== What is expected ==
Give every line of the material again, exactly as written.

== Exercise data ==

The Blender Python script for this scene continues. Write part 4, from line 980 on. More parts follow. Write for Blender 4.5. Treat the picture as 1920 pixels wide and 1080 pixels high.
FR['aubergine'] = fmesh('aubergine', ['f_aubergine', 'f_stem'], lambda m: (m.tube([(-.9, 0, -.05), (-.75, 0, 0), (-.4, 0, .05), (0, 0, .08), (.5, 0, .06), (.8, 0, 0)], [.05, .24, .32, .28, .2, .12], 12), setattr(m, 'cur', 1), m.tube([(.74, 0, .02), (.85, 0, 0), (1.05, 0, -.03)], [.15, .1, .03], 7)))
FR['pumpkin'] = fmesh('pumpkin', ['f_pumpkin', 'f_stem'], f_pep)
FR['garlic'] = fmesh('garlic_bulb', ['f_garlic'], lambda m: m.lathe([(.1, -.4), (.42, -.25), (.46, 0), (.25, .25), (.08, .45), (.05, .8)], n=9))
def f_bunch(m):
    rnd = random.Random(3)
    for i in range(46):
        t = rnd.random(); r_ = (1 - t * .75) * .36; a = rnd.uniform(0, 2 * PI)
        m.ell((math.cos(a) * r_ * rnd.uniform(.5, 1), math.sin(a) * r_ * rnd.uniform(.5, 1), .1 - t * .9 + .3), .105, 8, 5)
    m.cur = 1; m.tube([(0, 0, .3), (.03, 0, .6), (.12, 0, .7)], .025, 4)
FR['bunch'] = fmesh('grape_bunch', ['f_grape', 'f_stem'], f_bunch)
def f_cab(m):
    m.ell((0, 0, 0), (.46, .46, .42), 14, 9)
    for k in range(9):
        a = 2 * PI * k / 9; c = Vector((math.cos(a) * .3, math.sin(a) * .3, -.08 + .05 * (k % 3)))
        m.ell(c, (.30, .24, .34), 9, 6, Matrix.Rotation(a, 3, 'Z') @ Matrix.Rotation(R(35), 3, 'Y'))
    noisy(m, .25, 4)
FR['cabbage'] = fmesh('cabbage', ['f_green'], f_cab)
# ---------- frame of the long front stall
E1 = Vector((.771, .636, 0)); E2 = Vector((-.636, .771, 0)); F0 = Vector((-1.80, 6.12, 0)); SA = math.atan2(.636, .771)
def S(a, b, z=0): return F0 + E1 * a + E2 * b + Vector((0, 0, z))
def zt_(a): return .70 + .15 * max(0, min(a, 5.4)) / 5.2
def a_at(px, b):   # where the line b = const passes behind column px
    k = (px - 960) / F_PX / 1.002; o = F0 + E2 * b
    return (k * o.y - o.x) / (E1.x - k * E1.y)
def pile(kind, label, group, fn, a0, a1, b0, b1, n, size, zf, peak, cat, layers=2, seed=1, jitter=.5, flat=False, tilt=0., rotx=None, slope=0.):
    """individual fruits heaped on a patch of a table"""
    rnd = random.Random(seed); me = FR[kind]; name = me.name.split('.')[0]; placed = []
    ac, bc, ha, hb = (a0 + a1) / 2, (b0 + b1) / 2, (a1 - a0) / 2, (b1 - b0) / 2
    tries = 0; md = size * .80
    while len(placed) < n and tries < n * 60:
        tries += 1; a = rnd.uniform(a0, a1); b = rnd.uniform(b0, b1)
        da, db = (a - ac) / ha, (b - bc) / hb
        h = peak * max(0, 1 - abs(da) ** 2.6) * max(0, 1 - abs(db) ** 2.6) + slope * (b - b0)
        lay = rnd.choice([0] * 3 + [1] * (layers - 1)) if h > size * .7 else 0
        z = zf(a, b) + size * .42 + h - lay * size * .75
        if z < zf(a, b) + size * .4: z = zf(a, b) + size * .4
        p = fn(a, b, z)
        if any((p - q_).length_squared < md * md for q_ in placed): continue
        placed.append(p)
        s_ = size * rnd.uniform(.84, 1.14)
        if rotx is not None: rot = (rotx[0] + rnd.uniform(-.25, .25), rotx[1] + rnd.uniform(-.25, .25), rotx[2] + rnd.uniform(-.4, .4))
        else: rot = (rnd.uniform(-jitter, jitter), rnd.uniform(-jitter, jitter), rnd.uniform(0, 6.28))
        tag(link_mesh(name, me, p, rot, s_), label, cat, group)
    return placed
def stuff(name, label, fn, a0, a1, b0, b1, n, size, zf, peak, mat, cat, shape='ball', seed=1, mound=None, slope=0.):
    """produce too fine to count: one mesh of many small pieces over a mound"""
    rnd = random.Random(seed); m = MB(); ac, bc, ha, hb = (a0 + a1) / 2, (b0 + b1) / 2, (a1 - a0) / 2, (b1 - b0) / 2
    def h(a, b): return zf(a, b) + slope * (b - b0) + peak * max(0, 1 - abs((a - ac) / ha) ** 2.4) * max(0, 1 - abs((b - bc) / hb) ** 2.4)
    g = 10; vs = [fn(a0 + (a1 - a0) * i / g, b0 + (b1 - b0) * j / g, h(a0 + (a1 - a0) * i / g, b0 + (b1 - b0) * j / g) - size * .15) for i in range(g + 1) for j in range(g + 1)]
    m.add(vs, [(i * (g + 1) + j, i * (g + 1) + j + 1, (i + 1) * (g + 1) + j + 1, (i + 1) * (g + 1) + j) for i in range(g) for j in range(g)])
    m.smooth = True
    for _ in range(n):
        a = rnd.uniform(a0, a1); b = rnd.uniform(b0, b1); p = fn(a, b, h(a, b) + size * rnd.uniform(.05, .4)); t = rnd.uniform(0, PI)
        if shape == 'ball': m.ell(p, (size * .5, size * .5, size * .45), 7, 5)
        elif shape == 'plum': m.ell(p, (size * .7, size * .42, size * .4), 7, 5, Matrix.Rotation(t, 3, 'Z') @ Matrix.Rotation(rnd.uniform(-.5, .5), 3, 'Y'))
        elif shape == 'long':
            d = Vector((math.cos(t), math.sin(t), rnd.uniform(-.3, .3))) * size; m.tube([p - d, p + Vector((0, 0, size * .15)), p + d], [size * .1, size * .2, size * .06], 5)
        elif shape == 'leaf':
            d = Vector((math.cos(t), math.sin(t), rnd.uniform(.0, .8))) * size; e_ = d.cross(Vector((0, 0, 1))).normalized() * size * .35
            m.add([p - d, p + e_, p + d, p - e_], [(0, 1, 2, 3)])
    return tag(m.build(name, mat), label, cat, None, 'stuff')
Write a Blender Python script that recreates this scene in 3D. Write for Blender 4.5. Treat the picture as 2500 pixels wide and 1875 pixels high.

== Completed task ==
The Blender Python script for this scene continues. Write part 4, from line 980 on. More parts follow. Write for Blender 4.5. Treat the picture as 1920 pixels wide and 1080 pixels high.
FR['aubergine'] = fmesh('aubergine', ['f_aubergine', 'f_stem'], lambda m: (m.tube([(-.9, 0, -.05), (-.75, 0, 0), (-.4, 0, .05), (0, 0, .08), (.5, 0, .06), (.8, 0, 0)], [.05, .24, .32, .28, .2, .12], 12), setattr(m, 'cur', 1), m.tube([(.74, 0, .02), (.85, 0, 0), (1.05, 0, -.03)], [.15, .1, .03], 7)))
FR['pumpkin'] = fmesh('pumpkin', ['f_pumpkin', 'f_stem'], f_pep)
FR['garlic'] = fmesh('garlic_bulb', ['f_garlic'], lambda m: m.lathe([(.1, -.4), (.42, -.25), (.46, 0), (.25, .25), (.08, .45), (.05, .8)], n=9))
def f_bunch(m):
    rnd = random.Random(3)
    for i in range(46):
        t = rnd.random(); r_ = (1 - t * .75) * .36; a = rnd.uniform(0, 2 * PI)
        m.ell((math.cos(a) * r_ * rnd.uniform(.5, 1), math.sin(a) * r_ * rnd.uniform(.5, 1), .1 - t * .9 + .3), .105, 8, 5)
    m.cur = 1; m.tube([(0, 0, .3), (.03, 0, .6), (.12, 0, .7)], .025, 4)
FR['bunch'] = fmesh('grape_bunch', ['f_grape', 'f_stem'], f_bunch)
def f_cab(m):
    m.ell((0, 0, 0), (.46, .46, .42), 14, 9)
    for k in range(9):
        a = 2 * PI * k / 9; c = Vector((math.cos(a) * .3, math.sin(a) * .3, -.08 + .05 * (k % 3)))
        m.ell(c, (.30, .24, .34), 9, 6, Matrix.Rotation(a, 3, 'Z') @ Matrix.Rotation(R(35), 3, 'Y'))
    noisy(m, .25, 4)
FR['cabbage'] = fmesh('cabbage', ['f_green'], f_cab)
# ---------- frame of the long front stall
E1 = Vector((.771, .636, 0)); E2 = Vector((-.636, .771, 0)); F0 = Vector((-1.80, 6.12, 0)); SA = math.atan2(.636, .771)
def S(a, b, z=0): return F0 + E1 * a + E2 * b + Vector((0, 0, z))
def zt_(a): return .70 + .15 * max(0, min(a, 5.4)) / 5.2
def a_at(px, b):   # where the line b = const passes behind column px
    k = (px - 960) / F_PX / 1.002; o = F0 + E2 * b
    return (k * o.y - o.x) / (E1.x - k * E1.y)
def pile(kind, label, group, fn, a0, a1, b0, b1, n, size, zf, peak, cat, layers=2, seed=1, jitter=.5, flat=False, tilt=0., rotx=None, slope=0.):
    """individual fruits heaped on a patch of a table"""
    rnd = random.Random(seed); me = FR[kind]; name = me.name.split('.')[0]; placed = []
    ac, bc, ha, hb = (a0 + a1) / 2, (b0 + b1) / 2, (a1 - a0) / 2, (b1 - b0) / 2
    tries = 0; md = size * .80
    while len(placed) < n and tries < n * 60:
        tries += 1; a = rnd.uniform(a0, a1); b = rnd.uniform(b0, b1)
        da, db = (a - ac) / ha, (b - bc) / hb
        h = peak * max(0, 1 - abs(da) ** 2.6) * max(0, 1 - abs(db) ** 2.6) + slope * (b - b0)
        lay = rnd.choice([0] * 3 + [1] * (layers - 1)) if h > size * .7 else 0
        z = zf(a, b) + size * .42 + h - lay * size * .75
        if z < zf(a, b) + size * .4: z = zf(a, b) + size * .4
        p = fn(a, b, z)
        if any((p - q_).length_squared < md * md for q_ in placed): continue
        placed.append(p)
        s_ = size * rnd.uniform(.84, 1.14)
        if rotx is not None: rot = (rotx[0] + rnd.uniform(-.25, .25), rotx[1] + rnd.uniform(-.25, .25), rotx[2] + rnd.uniform(-.4, .4))
        else: rot = (rnd.uniform(-jitter, jitter), rnd.uniform(-jitter, jitter), rnd.uniform(0, 6.28))
        tag(link_mesh(name, me, p, rot, s_), label, cat, group)
    return placed
def stuff(name, label, fn, a0, a1, b0, b1, n, size, zf, peak, mat, cat, shape='ball', seed=1, mound=None, slope=0.):
    """produce too fine to count: one mesh of many small pieces over a mound"""
    rnd = random.Random(seed); m = MB(); ac, bc, ha, hb = (a0 + a1) / 2, (b0 + b1) / 2, (a1 - a0) / 2, (b1 - b0) / 2
    def h(a, b): return zf(a, b) + slope * (b - b0) + peak * max(0, 1 - abs((a - ac) / ha) ** 2.4) * max(0, 1 - abs((b - bc) / hb) ** 2.4)
    g = 10; vs = [fn(a0 + (a1 - a0) * i / g, b0 + (b1 - b0) * j / g, h(a0 + (a1 - a0) * i / g, b0 + (b1 - b0) * j / g) - size * .15) for i in range(g + 1) for j in range(g + 1)]
    m.add(vs, [(i * (g + 1) + j, i * (g + 1) + j + 1, (i + 1) * (g + 1) + j + 1, (i + 1) * (g + 1) + j) for i in range(g) for j in range(g)])
    m.smooth = True
    for _ in range(n):
        a = rnd.uniform(a0, a1); b = rnd.uniform(b0, b1); p = fn(a, b, h(a, b) + size * rnd.uniform(.05, .4)); t = rnd.uniform(0, PI)
        if shape == 'ball': m.ell(p, (size * .5, size * .5, size * .45), 7, 5)
        elif shape == 'plum': m.ell(p, (size * .7, size * .42, size * .4), 7, 5, Matrix.Rotation(t, 3, 'Z') @ Matrix.Rotation(rnd.uniform(-.5, .5), 3, 'Y'))
        elif shape == 'long':
            d = Vector((math.cos(t), math.sin(t), rnd.uniform(-.3, .3))) * size; m.tube([p - d, p + Vector((0, 0, size * .15)), p + d], [size * .1, size * .2, size * .06], 5)
        elif shape == 'leaf':
            d = Vector((math.cos(t), math.sin(t), rnd.uniform(.0, .8))) * size; e_ = d.cross(Vector((0, 0, 1))).normalized() * size * .35
            m.add([p - d, p + e_, p + d, p - e_], [(0, 1, 2, 3)])
    return tag(m.build(name, mat), label, cat, None, 'stuff')
Write a Blender Python script that recreates this scene in 3D. Write for Blender 4.5. Treat the picture as 2500 pixels wide and 1875 pixels high.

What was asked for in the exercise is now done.